这是LL（1）语法吗？

Question

I have derived the following grammar:

S -> a | aT
T -> b | bR
R -> cb | cbR

I understand that in order for a grammar to be LL(1) it has to be non-ambiguous and right-recursive. The problem is that I do not fully understand the concept of left-recursive and right-recursive grammars. I do not know whether or not the following grammar is right recursive. I would really appreciate a simple explanation of the concept of left-recursive and right-recursive grammars, and if my grammar is LL(1).

Many thanks.

Answer 1

This grammar is not LL(1). In an LL(1) parser, it should always be possible to determine which production to use next based on the current nonterminal symbol and the next token of the input.

Let's look at this production, for example:

S → a | aT

Now, suppose that I told you that the current nonterminal symbol is S and the next symbol of input was an a. Could you determine which production to use? Unfortunately, without more context, you couldn't do so: perhaps you're suppose to use S → a, and perhaps you're supposed to use S → aT. Using similar reasoning, you can see that all the other productions have similar problems.

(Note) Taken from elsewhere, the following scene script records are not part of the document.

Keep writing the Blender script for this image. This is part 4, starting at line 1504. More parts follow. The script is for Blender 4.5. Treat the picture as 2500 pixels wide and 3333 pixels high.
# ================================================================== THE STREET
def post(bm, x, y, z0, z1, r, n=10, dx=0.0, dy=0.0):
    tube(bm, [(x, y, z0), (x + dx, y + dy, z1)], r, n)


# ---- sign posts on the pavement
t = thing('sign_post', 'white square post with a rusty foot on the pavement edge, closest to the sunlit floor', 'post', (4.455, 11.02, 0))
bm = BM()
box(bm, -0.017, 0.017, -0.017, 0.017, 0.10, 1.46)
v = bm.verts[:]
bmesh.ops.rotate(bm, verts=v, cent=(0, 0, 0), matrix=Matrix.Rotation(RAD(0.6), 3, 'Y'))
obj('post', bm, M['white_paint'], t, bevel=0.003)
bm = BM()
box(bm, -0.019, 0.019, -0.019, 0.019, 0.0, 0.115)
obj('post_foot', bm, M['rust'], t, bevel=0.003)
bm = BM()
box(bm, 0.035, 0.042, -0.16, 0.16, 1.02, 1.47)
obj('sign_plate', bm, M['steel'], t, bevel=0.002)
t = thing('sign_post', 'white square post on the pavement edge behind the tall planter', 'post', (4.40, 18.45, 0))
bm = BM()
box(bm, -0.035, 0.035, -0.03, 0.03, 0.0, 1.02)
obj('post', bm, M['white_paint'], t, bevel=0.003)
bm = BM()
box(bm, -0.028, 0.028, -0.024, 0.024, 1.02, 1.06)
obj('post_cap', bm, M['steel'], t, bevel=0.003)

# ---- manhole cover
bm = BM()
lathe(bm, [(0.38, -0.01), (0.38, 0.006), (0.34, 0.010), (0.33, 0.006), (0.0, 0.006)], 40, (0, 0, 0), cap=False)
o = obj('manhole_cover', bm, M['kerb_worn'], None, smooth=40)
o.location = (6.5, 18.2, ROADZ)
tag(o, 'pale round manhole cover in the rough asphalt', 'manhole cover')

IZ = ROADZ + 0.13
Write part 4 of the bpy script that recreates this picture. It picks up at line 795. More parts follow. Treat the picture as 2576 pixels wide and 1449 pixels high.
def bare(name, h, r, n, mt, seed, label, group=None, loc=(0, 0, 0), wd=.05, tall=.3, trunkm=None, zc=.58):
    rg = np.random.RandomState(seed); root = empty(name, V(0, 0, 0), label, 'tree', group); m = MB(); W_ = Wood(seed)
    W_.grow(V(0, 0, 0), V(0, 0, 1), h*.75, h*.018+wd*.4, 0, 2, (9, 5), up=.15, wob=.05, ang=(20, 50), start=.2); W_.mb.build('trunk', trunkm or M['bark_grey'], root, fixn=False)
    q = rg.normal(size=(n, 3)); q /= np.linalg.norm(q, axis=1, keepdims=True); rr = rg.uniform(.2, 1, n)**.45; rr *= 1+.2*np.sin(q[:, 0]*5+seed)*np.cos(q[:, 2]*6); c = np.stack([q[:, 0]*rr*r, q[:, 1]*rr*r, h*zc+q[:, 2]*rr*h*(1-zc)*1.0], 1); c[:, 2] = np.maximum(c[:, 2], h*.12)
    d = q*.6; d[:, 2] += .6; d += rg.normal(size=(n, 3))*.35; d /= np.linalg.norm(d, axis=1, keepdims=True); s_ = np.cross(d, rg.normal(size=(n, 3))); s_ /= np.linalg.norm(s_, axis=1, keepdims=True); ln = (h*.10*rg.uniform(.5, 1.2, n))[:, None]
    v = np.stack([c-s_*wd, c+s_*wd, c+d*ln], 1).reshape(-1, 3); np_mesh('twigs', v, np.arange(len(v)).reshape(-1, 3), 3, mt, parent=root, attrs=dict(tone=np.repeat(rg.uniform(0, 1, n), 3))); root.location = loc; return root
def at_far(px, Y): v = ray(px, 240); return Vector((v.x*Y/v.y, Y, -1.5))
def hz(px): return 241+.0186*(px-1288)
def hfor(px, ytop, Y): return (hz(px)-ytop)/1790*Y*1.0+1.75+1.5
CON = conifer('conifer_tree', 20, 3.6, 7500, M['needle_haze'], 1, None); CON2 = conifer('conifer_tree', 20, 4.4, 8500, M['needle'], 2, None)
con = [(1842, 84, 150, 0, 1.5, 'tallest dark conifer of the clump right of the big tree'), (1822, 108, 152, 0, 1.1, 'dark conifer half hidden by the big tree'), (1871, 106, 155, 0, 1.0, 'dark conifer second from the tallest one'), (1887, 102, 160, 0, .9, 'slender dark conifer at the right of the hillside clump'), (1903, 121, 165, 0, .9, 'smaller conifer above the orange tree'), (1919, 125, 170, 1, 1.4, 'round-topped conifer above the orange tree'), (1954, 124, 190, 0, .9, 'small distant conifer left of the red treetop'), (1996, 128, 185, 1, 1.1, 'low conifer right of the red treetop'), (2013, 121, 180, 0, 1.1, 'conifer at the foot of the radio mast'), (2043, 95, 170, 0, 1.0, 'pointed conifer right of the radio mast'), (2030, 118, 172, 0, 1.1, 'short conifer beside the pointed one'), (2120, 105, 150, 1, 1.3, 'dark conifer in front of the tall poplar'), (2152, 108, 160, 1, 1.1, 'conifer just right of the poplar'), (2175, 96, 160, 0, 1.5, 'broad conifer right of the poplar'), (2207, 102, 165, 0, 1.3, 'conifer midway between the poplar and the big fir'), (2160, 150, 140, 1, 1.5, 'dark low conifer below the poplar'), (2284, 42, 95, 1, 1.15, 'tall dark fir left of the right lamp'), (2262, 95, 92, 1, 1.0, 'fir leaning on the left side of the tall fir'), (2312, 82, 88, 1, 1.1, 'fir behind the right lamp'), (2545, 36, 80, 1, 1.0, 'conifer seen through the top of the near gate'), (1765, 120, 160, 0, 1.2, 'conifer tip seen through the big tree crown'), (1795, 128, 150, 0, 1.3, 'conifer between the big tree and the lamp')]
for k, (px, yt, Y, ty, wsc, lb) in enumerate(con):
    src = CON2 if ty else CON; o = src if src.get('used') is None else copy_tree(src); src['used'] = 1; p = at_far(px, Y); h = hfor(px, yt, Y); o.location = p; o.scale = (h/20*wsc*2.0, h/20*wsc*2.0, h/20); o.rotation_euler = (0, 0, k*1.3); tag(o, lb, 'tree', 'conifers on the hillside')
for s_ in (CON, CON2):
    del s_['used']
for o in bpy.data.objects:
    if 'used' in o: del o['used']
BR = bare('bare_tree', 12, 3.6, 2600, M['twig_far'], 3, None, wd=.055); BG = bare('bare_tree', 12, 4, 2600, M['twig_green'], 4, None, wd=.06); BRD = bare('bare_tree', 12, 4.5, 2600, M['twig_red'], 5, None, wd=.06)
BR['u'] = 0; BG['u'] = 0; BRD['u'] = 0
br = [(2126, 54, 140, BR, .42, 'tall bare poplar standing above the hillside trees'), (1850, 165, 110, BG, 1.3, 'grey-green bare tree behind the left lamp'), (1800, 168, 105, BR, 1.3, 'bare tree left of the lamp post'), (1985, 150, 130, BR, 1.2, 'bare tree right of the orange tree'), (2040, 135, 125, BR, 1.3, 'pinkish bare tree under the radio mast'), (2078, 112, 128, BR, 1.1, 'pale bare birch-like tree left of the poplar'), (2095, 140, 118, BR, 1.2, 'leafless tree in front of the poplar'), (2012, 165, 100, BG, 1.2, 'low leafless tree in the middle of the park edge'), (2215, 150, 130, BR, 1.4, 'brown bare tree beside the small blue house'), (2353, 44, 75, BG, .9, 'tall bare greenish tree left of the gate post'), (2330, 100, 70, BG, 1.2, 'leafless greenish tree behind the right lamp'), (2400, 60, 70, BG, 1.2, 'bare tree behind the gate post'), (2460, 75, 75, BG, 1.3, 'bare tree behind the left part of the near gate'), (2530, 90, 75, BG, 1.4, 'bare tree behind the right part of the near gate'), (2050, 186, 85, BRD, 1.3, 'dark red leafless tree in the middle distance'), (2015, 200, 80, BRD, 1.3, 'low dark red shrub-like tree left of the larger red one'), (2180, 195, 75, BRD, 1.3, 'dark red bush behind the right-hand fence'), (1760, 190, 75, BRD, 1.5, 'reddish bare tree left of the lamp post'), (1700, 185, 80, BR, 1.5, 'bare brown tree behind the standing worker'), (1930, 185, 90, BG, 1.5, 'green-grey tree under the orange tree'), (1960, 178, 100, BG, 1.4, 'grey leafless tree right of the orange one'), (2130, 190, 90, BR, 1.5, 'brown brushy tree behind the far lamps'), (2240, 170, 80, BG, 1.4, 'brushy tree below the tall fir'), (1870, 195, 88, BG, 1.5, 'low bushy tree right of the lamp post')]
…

This doesn't have anything to do with left or right recursion, but rather the fact that no two productions for the same nonterminal in an LL(1) grammar can have a nonempty common prefix. In fact, a simple heuristic for checking if a grammar is not LL(1) is to see if you can find two production rules like this.

Hope this helps!

Answer 2

The grammar has only a single recursive rule: the last one where R is the symbol on the left, and also appears on the right. It is right-recursive because in the grammar rule, R is the rightmost symbol. The rule refers to R, and that reference is rightmost.

The language is LL(1). How we know this is that we can easily construct a recursive descent parser that uses no backtracking and at most one token of lookahead.

But such a parser would be based on a slightly modified version of the grammar.

For instance the two productions: S -> a and S -> a T could be merged into a single one that can be expressed by the EBNF S -> a [ T ] . ( S derives a , followed by optional T ). This rule can be handled by a single parsing function for recognizing S .

The function matches a and then looks for the optional T , which would be indicated by the next input symbol being b .

We can write an LL(1) grammar for this, along these lines:

S -> a T_opt
T_opt -> b R_opt
T_opt -> <empty>
... et cetera

The optionality of T is handled explicitly, by making T (which we rename to T_opt ) capable of deriving the empty string, and then condensing to a single rule for S , so that we don't have two phrases that both start with a .

So in summary, the language is LL(1), but the given grammar for it isn't. Since the language is LL(1) it is possible to find another grammar which is LL(1), and that grammar is not far off from the given one.